**Stated task**
Here are some records. Copy each one exactly.

**Provided data**

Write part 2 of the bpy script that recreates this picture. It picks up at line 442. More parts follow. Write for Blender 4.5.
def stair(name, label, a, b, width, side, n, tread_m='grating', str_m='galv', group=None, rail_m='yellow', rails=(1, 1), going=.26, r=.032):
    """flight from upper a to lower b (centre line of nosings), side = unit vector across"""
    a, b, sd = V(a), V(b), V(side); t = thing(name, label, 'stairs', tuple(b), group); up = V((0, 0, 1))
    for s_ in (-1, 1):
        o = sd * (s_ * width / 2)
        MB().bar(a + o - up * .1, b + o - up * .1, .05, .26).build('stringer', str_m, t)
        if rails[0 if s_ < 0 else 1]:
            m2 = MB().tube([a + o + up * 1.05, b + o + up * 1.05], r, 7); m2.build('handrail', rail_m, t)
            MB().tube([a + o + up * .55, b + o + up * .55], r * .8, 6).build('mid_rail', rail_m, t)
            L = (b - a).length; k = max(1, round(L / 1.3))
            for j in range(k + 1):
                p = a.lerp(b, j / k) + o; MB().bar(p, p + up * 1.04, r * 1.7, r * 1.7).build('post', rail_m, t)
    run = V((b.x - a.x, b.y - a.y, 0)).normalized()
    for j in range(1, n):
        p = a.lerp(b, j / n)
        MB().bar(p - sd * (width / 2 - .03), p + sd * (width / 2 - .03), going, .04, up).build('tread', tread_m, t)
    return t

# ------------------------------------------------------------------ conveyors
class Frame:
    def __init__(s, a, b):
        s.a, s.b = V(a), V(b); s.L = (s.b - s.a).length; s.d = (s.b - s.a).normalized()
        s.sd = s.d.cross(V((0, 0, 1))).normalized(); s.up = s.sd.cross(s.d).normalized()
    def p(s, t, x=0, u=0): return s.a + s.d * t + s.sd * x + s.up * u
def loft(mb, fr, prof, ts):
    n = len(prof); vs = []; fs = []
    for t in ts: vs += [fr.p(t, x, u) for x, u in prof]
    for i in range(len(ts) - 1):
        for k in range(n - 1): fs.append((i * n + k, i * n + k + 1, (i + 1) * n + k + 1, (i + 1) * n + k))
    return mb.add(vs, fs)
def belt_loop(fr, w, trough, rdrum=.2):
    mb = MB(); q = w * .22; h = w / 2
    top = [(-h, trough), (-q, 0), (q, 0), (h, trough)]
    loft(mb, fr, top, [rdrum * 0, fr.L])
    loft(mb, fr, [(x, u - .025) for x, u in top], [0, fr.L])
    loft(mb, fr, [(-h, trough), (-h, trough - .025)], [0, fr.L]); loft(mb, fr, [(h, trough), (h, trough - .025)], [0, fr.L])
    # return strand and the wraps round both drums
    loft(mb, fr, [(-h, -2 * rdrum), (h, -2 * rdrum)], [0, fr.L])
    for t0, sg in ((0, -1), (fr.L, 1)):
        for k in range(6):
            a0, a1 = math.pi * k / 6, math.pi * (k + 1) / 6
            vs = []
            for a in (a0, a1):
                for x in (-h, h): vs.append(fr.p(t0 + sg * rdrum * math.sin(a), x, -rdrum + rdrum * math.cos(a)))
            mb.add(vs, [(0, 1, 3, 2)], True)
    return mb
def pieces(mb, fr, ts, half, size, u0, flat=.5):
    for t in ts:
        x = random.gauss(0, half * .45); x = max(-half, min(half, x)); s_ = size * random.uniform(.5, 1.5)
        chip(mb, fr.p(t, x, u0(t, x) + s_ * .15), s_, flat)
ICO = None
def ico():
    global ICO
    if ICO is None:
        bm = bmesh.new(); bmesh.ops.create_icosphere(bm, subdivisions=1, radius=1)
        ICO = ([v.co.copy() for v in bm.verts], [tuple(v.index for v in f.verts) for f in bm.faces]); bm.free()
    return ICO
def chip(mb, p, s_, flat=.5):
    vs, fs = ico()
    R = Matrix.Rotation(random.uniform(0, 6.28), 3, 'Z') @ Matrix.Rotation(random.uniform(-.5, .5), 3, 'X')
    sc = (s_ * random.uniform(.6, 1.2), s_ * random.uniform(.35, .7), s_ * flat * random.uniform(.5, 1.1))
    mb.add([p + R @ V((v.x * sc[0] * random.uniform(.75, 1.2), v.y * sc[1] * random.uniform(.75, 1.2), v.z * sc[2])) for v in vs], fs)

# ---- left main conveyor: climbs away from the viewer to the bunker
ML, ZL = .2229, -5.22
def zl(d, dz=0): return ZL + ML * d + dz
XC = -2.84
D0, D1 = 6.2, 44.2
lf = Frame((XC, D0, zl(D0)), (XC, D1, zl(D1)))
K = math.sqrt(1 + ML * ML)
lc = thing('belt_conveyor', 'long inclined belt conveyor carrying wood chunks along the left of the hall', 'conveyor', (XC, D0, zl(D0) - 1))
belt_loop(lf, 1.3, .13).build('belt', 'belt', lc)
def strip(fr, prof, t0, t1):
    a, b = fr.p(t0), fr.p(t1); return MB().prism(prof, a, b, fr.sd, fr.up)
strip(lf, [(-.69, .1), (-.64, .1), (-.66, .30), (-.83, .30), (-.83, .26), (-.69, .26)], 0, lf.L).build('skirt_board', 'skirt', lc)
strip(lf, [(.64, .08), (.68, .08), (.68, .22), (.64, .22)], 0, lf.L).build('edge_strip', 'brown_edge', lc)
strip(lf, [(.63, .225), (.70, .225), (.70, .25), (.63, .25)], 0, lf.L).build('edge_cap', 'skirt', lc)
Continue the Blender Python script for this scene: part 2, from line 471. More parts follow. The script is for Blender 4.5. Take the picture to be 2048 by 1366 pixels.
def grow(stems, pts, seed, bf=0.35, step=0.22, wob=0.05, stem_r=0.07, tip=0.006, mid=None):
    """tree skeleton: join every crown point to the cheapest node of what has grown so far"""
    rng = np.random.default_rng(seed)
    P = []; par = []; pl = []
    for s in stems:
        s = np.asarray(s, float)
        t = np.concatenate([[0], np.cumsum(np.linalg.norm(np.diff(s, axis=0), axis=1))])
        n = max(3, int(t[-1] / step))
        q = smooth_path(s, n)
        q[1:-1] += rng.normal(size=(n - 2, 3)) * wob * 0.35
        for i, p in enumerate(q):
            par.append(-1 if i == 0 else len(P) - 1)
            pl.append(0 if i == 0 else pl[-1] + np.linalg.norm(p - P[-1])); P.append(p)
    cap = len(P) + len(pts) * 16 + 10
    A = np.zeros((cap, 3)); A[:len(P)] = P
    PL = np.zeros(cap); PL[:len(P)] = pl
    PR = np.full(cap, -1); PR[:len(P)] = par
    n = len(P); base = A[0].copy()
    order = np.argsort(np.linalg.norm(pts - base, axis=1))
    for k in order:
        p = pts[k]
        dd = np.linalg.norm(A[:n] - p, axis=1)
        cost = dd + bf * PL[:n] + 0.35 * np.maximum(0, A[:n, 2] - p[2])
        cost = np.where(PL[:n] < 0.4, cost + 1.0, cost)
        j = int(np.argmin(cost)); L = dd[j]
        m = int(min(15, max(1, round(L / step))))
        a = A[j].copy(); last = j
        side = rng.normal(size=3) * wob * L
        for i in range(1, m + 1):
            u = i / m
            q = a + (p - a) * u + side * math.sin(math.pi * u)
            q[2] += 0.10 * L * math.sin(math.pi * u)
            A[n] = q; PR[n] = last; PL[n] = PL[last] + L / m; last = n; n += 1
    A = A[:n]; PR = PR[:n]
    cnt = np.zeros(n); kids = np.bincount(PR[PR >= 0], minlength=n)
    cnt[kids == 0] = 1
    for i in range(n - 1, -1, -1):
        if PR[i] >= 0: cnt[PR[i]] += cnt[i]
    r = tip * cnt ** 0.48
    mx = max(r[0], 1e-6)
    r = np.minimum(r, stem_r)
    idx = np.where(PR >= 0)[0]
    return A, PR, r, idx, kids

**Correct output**
Write part 2 of the bpy script that recreates this picture. It picks up at line 442. More parts follow. Write for Blender 4.5.
def stair(name, label, a, b, width, side, n, tread_m='grating', str_m='galv', group=None, rail_m='yellow', rails=(1, 1), going=.26, r=.032):
    """flight from upper a to lower b (centre line of nosings), side = unit vector across"""
    a, b, sd = V(a), V(b), V(side); t = thing(name, label, 'stairs', tuple(b), group); up = V((0, 0, 1))
    for s_ in (-1, 1):
        o = sd * (s_ * width / 2)
        MB().bar(a + o - up * .1, b + o - up * .1, .05, .26).build('stringer', str_m, t)
        if rails[0 if s_ < 0 else 1]:
            m2 = MB().tube([a + o + up * 1.05, b + o + up * 1.05], r, 7); m2.build('handrail', rail_m, t)
            MB().tube([a + o + up * .55, b + o + up * .55], r * .8, 6).build('mid_rail', rail_m, t)
            L = (b - a).length; k = max(1, round(L / 1.3))
            for j in range(k + 1):
                p = a.lerp(b, j / k) + o; MB().bar(p, p + up * 1.04, r * 1.7, r * 1.7).build('post', rail_m, t)
    run = V((b.x - a.x, b.y - a.y, 0)).normalized()
    for j in range(1, n):
        p = a.lerp(b, j / n)
        MB().bar(p - sd * (width / 2 - .03), p + sd * (width / 2 - .03), going, .04, up).build('tread', tread_m, t)
    return t

# ------------------------------------------------------------------ conveyors
class Frame:
    def __init__(s, a, b):
        s.a, s.b = V(a), V(b); s.L = (s.b - s.a).length; s.d = (s.b - s.a).normalized()
        s.sd = s.d.cross(V((0, 0, 1))).normalized(); s.up = s.sd.cross(s.d).normalized()
    def p(s, t, x=0, u=0): return s.a + s.d * t + s.sd * x + s.up * u
def loft(mb, fr, prof, ts):
    n = len(prof); vs = []; fs = []
    for t in ts: vs += [fr.p(t, x, u) for x, u in prof]
    for i in range(len(ts) - 1):
        for k in range(n - 1): fs.append((i * n + k, i * n + k + 1, (i + 1) * n + k + 1, (i + 1) * n + k))
    return mb.add(vs, fs)
def belt_loop(fr, w, trough, rdrum=.2):
    mb = MB(); q = w * .22; h = w / 2
    top = [(-h, trough), (-q, 0), (q, 0), (h, trough)]
    loft(mb, fr, top, [rdrum * 0, fr.L])
    loft(mb, fr, [(x, u - .025) for x, u in top], [0, fr.L])
    loft(mb, fr, [(-h, trough), (-h, trough - .025)], [0, fr.L]); loft(mb, fr, [(h, trough), (h, trough - .025)], [0, fr.L])
    # return strand and the wraps round both drums
    loft(mb, fr, [(-h, -2 * rdrum), (h, -2 * rdrum)], [0, fr.L])
    for t0, sg in ((0, -1), (fr.L, 1)):
        for k in range(6):
            a0, a1 = math.pi * k / 6, math.pi * (k + 1) / 6
            vs = []
            for a in (a0, a1):
                for x in (-h, h): vs.append(fr.p(t0 + sg * rdrum * math.sin(a), x, -rdrum + rdrum * math.cos(a)))
            mb.add(vs, [(0, 1, 3, 2)], True)
    return mb
def pieces(mb, fr, ts, half, size, u0, flat=.5):
    for t in ts:
        x = random.gauss(0, half * .45); x = max(-half, min(half, x)); s_ = size * random.uniform(.5, 1.5)
        chip(mb, fr.p(t, x, u0(t, x) + s_ * .15), s_, flat)
ICO = None
def ico():
    global ICO
    if ICO is None:
        bm = bmesh.new(); bmesh.ops.create_icosphere(bm, subdivisions=1, radius=1)
        ICO = ([v.co.copy() for v in bm.verts], [tuple(v.index for v in f.verts) for f in bm.faces]); bm.free()
    return ICO
def chip(mb, p, s_, flat=.5):
    vs, fs = ico()
    R = Matrix.Rotation(random.uniform(0, 6.28), 3, 'Z') @ Matrix.Rotation(random.uniform(-.5, .5), 3, 'X')
    sc = (s_ * random.uniform(.6, 1.2), s_ * random.uniform(.35, .7), s_ * flat * random.uniform(.5, 1.1))
    mb.add([p + R @ V((v.x * sc[0] * random.uniform(.75, 1.2), v.y * sc[1] * random.uniform(.75, 1.2), v.z * sc[2])) for v in vs], fs)

# ---- left main conveyor: climbs away from the viewer to the bunker
ML, ZL = .2229, -5.22
def zl(d, dz=0): return ZL + ML * d + dz
XC = -2.84
D0, D1 = 6.2, 44.2
lf = Frame((XC, D0, zl(D0)), (XC, D1, zl(D1)))
K = math.sqrt(1 + ML * ML)
lc = thing('belt_conveyor', 'long inclined belt conveyor carrying wood chunks along the left of the hall', 'conveyor', (XC, D0, zl(D0) - 1))
belt_loop(lf, 1.3, .13).build('belt', 'belt', lc)
def strip(fr, prof, t0, t1):
    a, b = fr.p(t0), fr.p(t1); return MB().prism(prof, a, b, fr.sd, fr.up)
strip(lf, [(-.69, .1), (-.64, .1), (-.66, .30), (-.83, .30), (-.83, .26), (-.69, .26)], 0, lf.L).build('skirt_board', 'skirt', lc)
strip(lf, [(.64, .08), (.68, .08), (.68, .22), (.64, .22)], 0, lf.L).build('edge_strip', 'brown_edge', lc)
strip(lf, [(.63, .225), (.70, .225), (.70, .25), (.63, .25)], 0, lf.L).build('edge_cap', 'skirt', lc)
Continue the Blender Python script for this scene: part 2, from line 471. More parts follow. The script is for Blender 4.5. Take the picture to be 2048 by 1366 pixels.
def grow(stems, pts, seed, bf=0.35, step=0.22, wob=0.05, stem_r=0.07, tip=0.006, mid=None):
    """tree skeleton: join every crown point to the cheapest node of what has grown so far"""
    rng = np.random.default_rng(seed)
    P = []; par = []; pl = []
    for s in stems:
        s = np.asarray(s, float)
        t = np.concatenate([[0], np.cumsum(np.linalg.norm(np.diff(s, axis=0), axis=1))])
        n = max(3, int(t[-1] / step))
        q = smooth_path(s, n)
        q[1:-1] += rng.normal(size=(n - 2, 3)) * wob * 0.35
        for i, p in enumerate(q):
            par.append(-1 if i == 0 else len(P) - 1)
            pl.append(0 if i == 0 else pl[-1] + np.linalg.norm(p - P[-1])); P.append(p)
    cap = len(P) + len(pts) * 16 + 10
    A = np.zeros((cap, 3)); A[:len(P)] = P
    PL = np.zeros(cap); PL[:len(P)] = pl
    PR = np.full(cap, -1); PR[:len(P)] = par
    n = len(P); base = A[0].copy()
    order = np.argsort(np.linalg.norm(pts - base, axis=1))
    for k in order:
        p = pts[k]
        dd = np.linalg.norm(A[:n] - p, axis=1)
        cost = dd + bf * PL[:n] + 0.35 * np.maximum(0, A[:n, 2] - p[2])
        cost = np.where(PL[:n] < 0.4, cost + 1.0, cost)
        j = int(np.argmin(cost)); L = dd[j]
        m = int(min(15, max(1, round(L / step))))
        a = A[j].copy(); last = j
        side = rng.normal(size=3) * wob * L
        for i in range(1, m + 1):
            u = i / m
            q = a + (p - a) * u + side * math.sin(math.pi * u)
            q[2] += 0.10 * L * math.sin(math.pi * u)
            A[n] = q; PR[n] = last; PL[n] = PL[last] + L / m; last = n; n += 1
    A = A[:n]; PR = PR[:n]
    cnt = np.zeros(n); kids = np.bincount(PR[PR >= 0], minlength=n)
    cnt[kids == 0] = 1
    for i in range(n - 1, -1, -1):
        if PR[i] >= 0: cnt[PR[i]] += cnt[i]
    r = tip * cnt ** 0.48
    mx = max(r[0], 1e-6)
    r = np.minimum(r, stem_r)
    idx = np.where(PR >= 0)[0]
    return A, PR, r, idx, kids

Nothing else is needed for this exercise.